Tuesday, July 10, 2012

The Common Core Math Standards Have Failed Already

To be more precise, that title should read, "The Common Core Math Standards Developers" have failed, and this will cause difficulties for all who have committed to them and who may be unable to escape those commitments. For example, in my home state of California, the new mission statement printed in "A Blueprint for Great Schools" begins, "California will provide a world-class education for all students, from early childhood to adulthood." But it can't do so if it follows the Common Core, because under the latter, students will not begin algebra until ninth grade, and therefore won't learn any calculus in high school. Even under the "compacted" sequence the core documents discuss in Appendix A to their presentation, advanced students will be "encouraged" (147) to take Calculus, which continues to be deemed a "college" course, in their senior year.

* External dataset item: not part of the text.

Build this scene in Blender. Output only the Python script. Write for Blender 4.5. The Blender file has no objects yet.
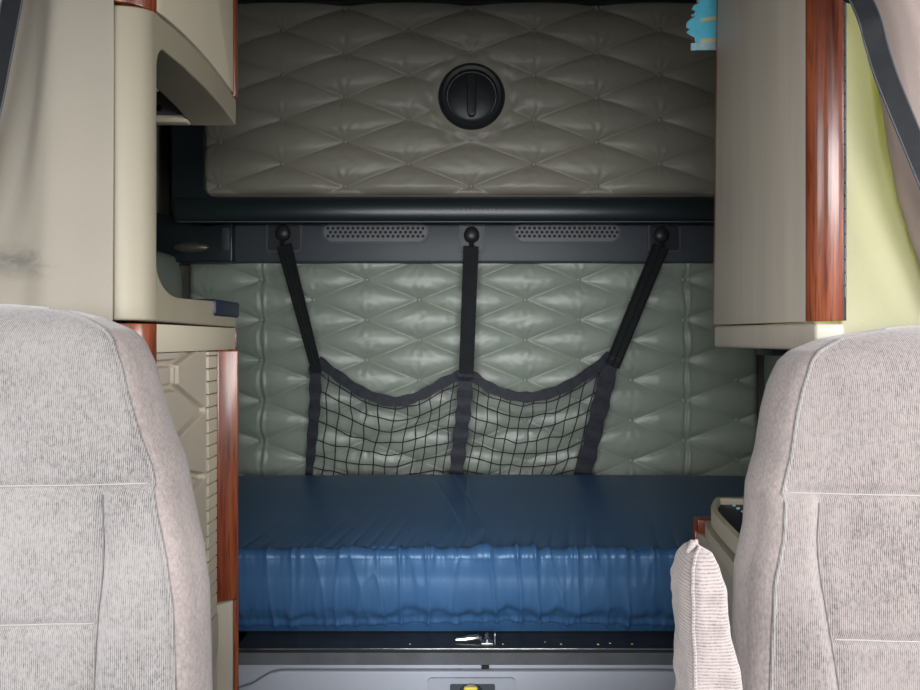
import bpy, bmesh, math, random
import numpy as np
from mathutils import Vector, Matrix, noise
random.seed(4)
SC = bpy.context.scene
COL = SC.collection
CZ = 1.2                      # eye height above the sleeper floor
F = 700.0                     # focal length in pixels of a 920 px wide frame
HY, VX = 340.0, 460.0

def P(x, y, Y):               # photo position at a known distance -> point in the cab
    return Vector(((x - VX) / F * Y, Y, CZ + (HY - y) / F * Y))

# ------------------------------------------------------------------ materials
def rgb(r, g, b):
    f = lambda c: ((c / 255) / 12.92) if c / 255 <= .04045 else ((c / 255 + .055) / 1.055) ** 2.4
    return (f(r), f(g), f(b), 1)

def mat(name, col, rough=.5, var=.08, vscale=(6, 6, 6), bump=0., bscale=60, coat=0., metal=0., sheen=0., spec=.5, aniso=None):
    m = bpy.data.materials.new(name); m.use_nodes = True
    nt = m.node_tree; N = nt.nodes; L = nt.links
    b = N['Principled BSDF']
    b.inputs['Roughness'].default_value = rough
    b.inputs['Metallic'].default_value = metal
    b.inputs['Coat Weight'].default_value = coat
    b.inputs['Coat Roughness'].default_value = .12
    b.inputs['Sheen Weight'].default_value = sheen
    b.inputs['Specular IOR Level'].default_value = spec
    tc = N.new('ShaderNodeTexCoord'); mp = N.new('ShaderNodeMapping')
    mp.inputs['Scale'].default_value = vscale
    L.new(tc.outputs['Object'], mp.inputs['Vector'])
    n = N.new('ShaderNodeTexNoise'); n.inputs['Scale'].default_value = 1.; n.inputs['Detail'].default_value = 6
    L.new(mp.outputs['Vector'], n.inputs['Vector'])
    r = N.new('ShaderNodeValToRGB')
    c = col if len(col) == 4 else (*col, 1)
    lo = tuple(x * (1 - var) for x in c[:3]) + (1,); hi = tuple(min(1, x * (1 + var)) for x in c[:3]) + (1,)
    r.color_ramp.elements[0].position = .3; r.color_ramp.elements[0].color = lo
    r.color_ramp.elements[1].position = .7; r.color_ramp.elements[1].color = hi
    L.new(n.outputs['Fac'], r.inputs['Fac']); L.new(r.outputs['Color'], b.inputs['Base Color'])
    if bump:
        mp2 = N.new('ShaderNodeMapping')
        mp2.inputs['Scale'].default_value = aniso if aniso else (bscale,) * 3
        L.new(tc.outputs['Object'], mp2.inputs['Vector'])
        n2 = N.new('ShaderNodeTexNoise'); n2.inputs['Scale'].default_value = 1.; n2.inputs['Detail'].default_value = 4
        L.new(mp2.outputs['Vector'], n2.inputs['Vector'])
        bp = N.new('ShaderNodeBump'); bp.inputs['Strength'].default_value = bump; bp.inputs['Distance'].default_value = .002
        L.new(n2.outputs['Fac'], bp.inputs['Height']); L.new(bp.outputs['Normal'], b.inputs['Normal'])
    m['nodes'] = 1
    return m

def wood_mat():
    m = bpy.data.materials.new('cherry_wood'); m.use_nodes = True
    nt = m.node_tree; N = nt.nodes; L = nt.links; b = N['Principled BSDF']
    tc = N.new('ShaderNodeTexCoord'); mp = N.new('ShaderNodeMapping'); mp.inputs['Scale'].default_value = (45, 45, 2.6)
    L.new(tc.outputs['Object'], mp.inputs['Vector'])
    n = N.new('ShaderNodeTexNoise'); n.inputs['Scale'].default_value = 1.; n.inputs['Detail'].default_value = 9; n.inputs['Distortion'].default_value = .6
    L.new(mp.outputs['Vector'], n.inputs['Vector'])
    mp3 = N.new('ShaderNodeMapping'); mp3.inputs['Scale'].default_value = (300, 300, 14)
    L.new(tc.outputs['Object'], mp3.inputs['Vector'])
    n3 = N.new('ShaderNodeTexNoise'); n3.inputs['Scale'].default_value = 1.; n3.inputs['Detail'].default_value = 3
    L.new(mp3.outputs['Vector'], n3.inputs['Vector'])
    r = N.new('ShaderNodeValToRGB'); e = r.color_ramp.elements
    e[0].position = .28; e[0].color = rgb(66, 28, 16)
    e[1].position = .72; e[1].color = rgb(158, 86, 52)
    k = e.new(.5); k.color = rgb(122, 58, 35)
    L.new(n.outputs['Fac'], r.inputs['Fac'])
    r3 = N.new('ShaderNodeValToRGB'); r3.color_ramp.elements[0].position = .36; r3.color_ramp.elements[0].color = (.35, .25, .2, 1)
    r3.color_ramp.elements[1].position = .5; r3.color_ramp.elements[1].color = (1, 1, 1, 1)
    L.new(n3.outputs['Fac'], r3.inputs['Fac'])
    mx = N.new('ShaderNodeMix'); mx.data_type = 'RGBA'; mx.blend_type = 'MULTIPLY'; mx.inputs['Factor'].default_value = .7
    L.new(r.outputs['Color'], mx.inputs['A']); L.new(r3.outputs['Color'], mx.inputs['B'])
    L.new(mx.outputs['Result'], b.inputs['Base Color'])
    b.inputs['Roughness'].default_value = .32; b.inputs['Coat Weight'].default_value = .4; b.inputs['Coat Roughness'].default_value = .16
    return m

def seat_mat(name, c1, c2, ribs=2900., along=(1, 0, 0), ribstr=.5):
    """Velour knit: fine vertical ribs plus a mottled pile."""
    m = bpy.data.materials.new(name); m.use_nodes = True
    nt = m.node_tree; N = nt.nodes; L = nt.links; b = N['Principled BSDF']
    b.inputs['Roughness'].default_value = .85; b.inputs['Sheen Weight'].default_value = .35; b.inputs['Specular IOR Level'].default_value = .2
    tc = N.new('ShaderNodeTexCoord')
    mp = N.new('ShaderNodeMapping'); mp.inputs['Scale'].default_value = (260, 260, 160)
    L.new(tc.outputs['Object'], mp.inputs['Vector'])
    n = N.new('ShaderNodeTexNoise'); n.inputs['Scale'].default_value = 1.; n.inputs['Detail'].default_value = 5; n.inputs['Roughness'].default_value = .7
    L.new(mp.outputs['Vector'], n.inputs['Vector'])
    big = N.new('ShaderNodeTexNoise'); big.inputs['Scale'].default_value = 9.; big.inputs['Detail'].default_value = 4
    L.new(tc.outputs['Object'], big.inputs['Vector'])
    w = N.new('ShaderNodeTexWave'); w.wave_type = 'BANDS'; w.bands_direction = 'X' if along[0] else 'Z'
    w.inputs['Scale'].default_value = ribs / 20.; w.inputs['Distortion'].default_value = 1.2; w.inputs['Detail'].default_value = 3; w.inputs['Detail Scale'].default_value = 1.
    L.new(tc.outputs['Object'], w.inputs['Vector'])
    a1 = N.new('ShaderNodeMath'); a1.operation = 'MULTIPLY_ADD'; a1.inputs[1].default_value = ribstr
    L.new(w.outputs['Fac'], a1.inputs[0]); L.new(n.outputs['Fac'], a1.inputs[2])
    a2 = N.new('ShaderNodeMath'); a2.operation = 'MULTIPLY_ADD'; a2.inputs[1].default_value = .5
    L.new(big.outputs['Fac'], a2.inputs[0]); L.new(a1.outputs[0], a2.inputs[2])
    r = N.new('ShaderNodeValToRGB')
    r.color_ramp.elements[0].position = .45 + ribstr * .15; r.color_ramp.elements[0].color = c1
    r.color_ramp.elements[1].position = .98 + ribstr * .3; r.color_ramp.elements[1].color = c2
    L.new(a2.outputs[0], r.inputs['Fac']); L.new(r.outputs['Color'], b.inputs['Base Color'])
    bp = N.new('ShaderNodeBump'); bp.inputs['Strength'].default_value = .6; bp.inputs['Distance'].default_value = .0012
    L.new(a1.outputs[0], bp.inputs['Height']); L.new(bp.outputs['Normal'], b.inputs['Normal'])
    return m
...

Contrast this with the mathematics career of my younger son, who, as his older brother did, will start algebra next year, in seventh grade, and therefore will be on track to repeat his older brother's success in Calculus in the eleventh grade, and thus will be able to have proved he can do advanced mathematics by the time his college applications are read.

This makes it sound like my children are geniuses, but they aren't; they are merely doing what every child entering middle school in Korea is scheduled to do, and they are getting the nearest American equivalent to the mathematics education they would have received in Korea if they had stayed there. And Korea isn't unique; children in China (including Hong Kong), Japan, Taiwan, and Singapore generally follow a similar path, and will remain ahead of American children even after this expensive national experiment in mathematics reform is completed.

This means that this much ballyhooed change isn't much of a change at all -- that calculus is still considered "college" mathematics in the United States, even though it's high school mathematics across east Asia -- and this is a signal that the mathematics establishment in America (I'm thinking first and foremost of our for-profit publishers like Pearson and McGraw-Hill, and also of that non-profit special interest group run like a for-profit, the College Board) were able to infiltrate themselves into the core of the reform process so as to generate results that will mean both gigantic potential contracts (there is enough change here, especially because of the computerized test delivery model, to require a new generation of products) and minimal content revisions to their existing inventory. This is a sweet deal for them, and won't disturb the private school market either, because if American families want a world-class education for their children, they will have to continue to look to private schools to deliver it, especially in California, where state officials appear to have tied their buoy to a sinking cruise ship.